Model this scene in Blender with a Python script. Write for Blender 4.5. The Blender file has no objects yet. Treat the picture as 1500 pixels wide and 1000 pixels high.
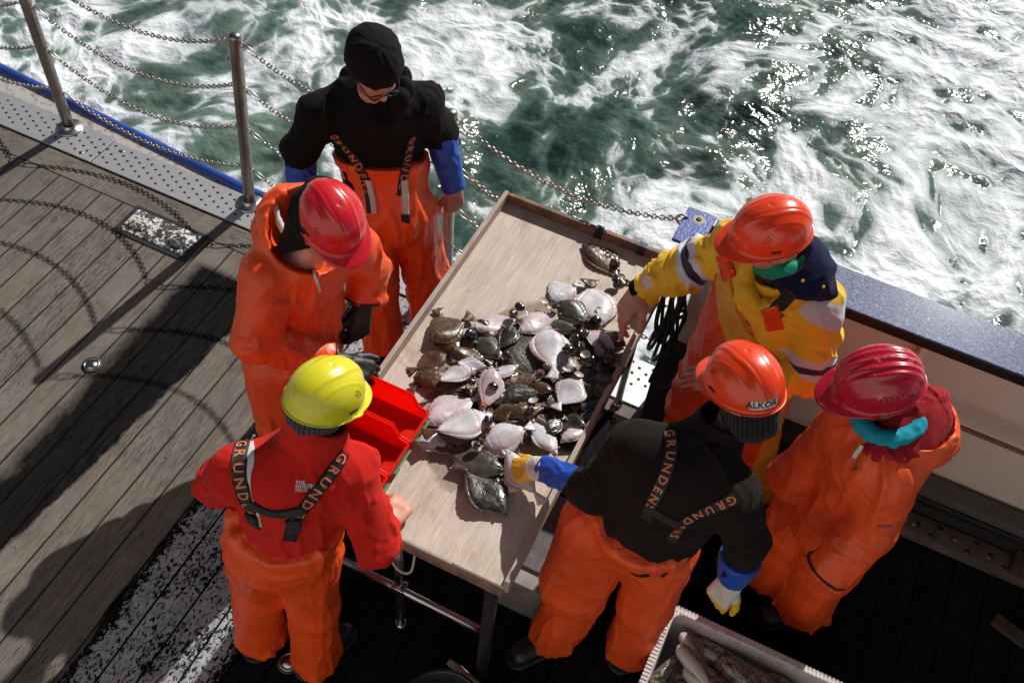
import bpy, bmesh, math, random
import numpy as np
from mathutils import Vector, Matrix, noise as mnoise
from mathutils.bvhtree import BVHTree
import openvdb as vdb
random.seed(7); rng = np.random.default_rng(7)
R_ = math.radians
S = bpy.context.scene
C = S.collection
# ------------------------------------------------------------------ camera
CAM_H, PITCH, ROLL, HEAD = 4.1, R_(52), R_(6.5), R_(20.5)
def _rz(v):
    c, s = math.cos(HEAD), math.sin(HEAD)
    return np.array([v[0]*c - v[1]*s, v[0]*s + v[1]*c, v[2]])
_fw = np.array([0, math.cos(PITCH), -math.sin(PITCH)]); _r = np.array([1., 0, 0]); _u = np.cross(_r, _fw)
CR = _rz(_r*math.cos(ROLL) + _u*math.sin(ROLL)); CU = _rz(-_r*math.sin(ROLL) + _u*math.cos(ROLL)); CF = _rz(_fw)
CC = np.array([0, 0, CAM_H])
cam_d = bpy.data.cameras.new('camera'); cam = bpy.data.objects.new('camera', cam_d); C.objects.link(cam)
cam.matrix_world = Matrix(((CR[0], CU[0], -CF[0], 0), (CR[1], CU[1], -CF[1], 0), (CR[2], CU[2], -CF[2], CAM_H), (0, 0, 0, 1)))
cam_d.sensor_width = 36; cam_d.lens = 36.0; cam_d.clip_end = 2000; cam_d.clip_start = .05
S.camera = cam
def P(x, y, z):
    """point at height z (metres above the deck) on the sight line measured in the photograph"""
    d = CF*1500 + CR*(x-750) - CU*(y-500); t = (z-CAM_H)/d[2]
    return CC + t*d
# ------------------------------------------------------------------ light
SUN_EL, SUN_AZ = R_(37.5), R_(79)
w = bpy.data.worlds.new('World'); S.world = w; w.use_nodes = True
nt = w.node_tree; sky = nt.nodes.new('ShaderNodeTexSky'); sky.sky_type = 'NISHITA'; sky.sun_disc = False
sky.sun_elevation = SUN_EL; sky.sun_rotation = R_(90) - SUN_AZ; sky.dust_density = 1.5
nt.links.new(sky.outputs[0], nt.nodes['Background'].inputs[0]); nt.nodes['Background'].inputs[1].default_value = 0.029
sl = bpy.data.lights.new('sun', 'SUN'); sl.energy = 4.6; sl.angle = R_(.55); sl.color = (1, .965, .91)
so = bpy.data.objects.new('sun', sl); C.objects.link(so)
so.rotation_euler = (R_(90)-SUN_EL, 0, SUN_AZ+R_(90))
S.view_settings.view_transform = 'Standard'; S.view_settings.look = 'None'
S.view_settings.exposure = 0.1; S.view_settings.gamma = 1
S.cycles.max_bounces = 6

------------

▶ _THE REQUEST_
Reproduce the material above in full and without alteration, but skip all pictures.

▶ _FINAL RESULT_
Model this scene in Blender with a Python script. Write for Blender 4.5. The Blender file has no objects yet. Treat the picture as 1500 pixels wide and 1000 pixels high.
import bpy, bmesh, math, random
import numpy as np
from mathutils import Vector, Matrix, noise as mnoise
from mathutils.bvhtree import BVHTree
import openvdb as vdb
random.seed(7); rng = np.random.default_rng(7)
R_ = math.radians
S = bpy.context.scene
C = S.collection
# ------------------------------------------------------------------ camera
CAM_H, PITCH, ROLL, HEAD = 4.1, R_(52), R_(6.5), R_(20.5)
def _rz(v):
    c, s = math.cos(HEAD), math.sin(HEAD)
    return np.array([v[0]*c - v[1]*s, v[0]*s + v[1]*c, v[2]])
_fw = np.array([0, math.cos(PITCH), -math.sin(PITCH)]); _r = np.array([1., 0, 0]); _u = np.cross(_r, _fw)
CR = _rz(_r*math.cos(ROLL) + _u*math.sin(ROLL)); CU = _rz(-_r*math.sin(ROLL) + _u*math.cos(ROLL)); CF = _rz(_fw)
CC = np.array([0, 0, CAM_H])
cam_d = bpy.data.cameras.new('camera'); cam = bpy.data.objects.new('camera', cam_d); C.objects.link(cam)
cam.matrix_world = Matrix(((CR[0], CU[0], -CF[0], 0), (CR[1], CU[1], -CF[1], 0), (CR[2], CU[2], -CF[2], CAM_H), (0, 0, 0, 1)))
cam_d.sensor_width = 36; cam_d.lens = 36.0; cam_d.clip_end = 2000; cam_d.clip_start = .05
S.camera = cam
def P(x, y, z):
    """point at height z (metres above the deck) on the sight line measured in the photograph"""
    d = CF*1500 + CR*(x-750) - CU*(y-500); t = (z-CAM_H)/d[2]
    return CC + t*d
# ------------------------------------------------------------------ light
SUN_EL, SUN_AZ = R_(37.5), R_(79)
w = bpy.data.worlds.new('World'); S.world = w; w.use_nodes = True
nt = w.node_tree; sky = nt.nodes.new('ShaderNodeTexSky'); sky.sky_type = 'NISHITA'; sky.sun_disc = False
sky.sun_elevation = SUN_EL; sky.sun_rotation = R_(90) - SUN_AZ; sky.dust_density = 1.5
nt.links.new(sky.outputs[0], nt.nodes['Background'].inputs[0]); nt.nodes['Background'].inputs[1].default_value = 0.029
sl = bpy.data.lights.new('sun', 'SUN'); sl.energy = 4.6; sl.angle = R_(.55); sl.color = (1, .965, .91)
so = bpy.data.objects.new('sun', sl); C.objects.link(so)
so.rotation_euler = (R_(90)-SUN_EL, 0, SUN_AZ+R_(90))
S.view_settings.view_transform = 'Standard'; S.view_settings.look = 'None'
S.view_settings.exposure = 0.1; S.view_settings.gamma = 1
S.cycles.max_bounces = 6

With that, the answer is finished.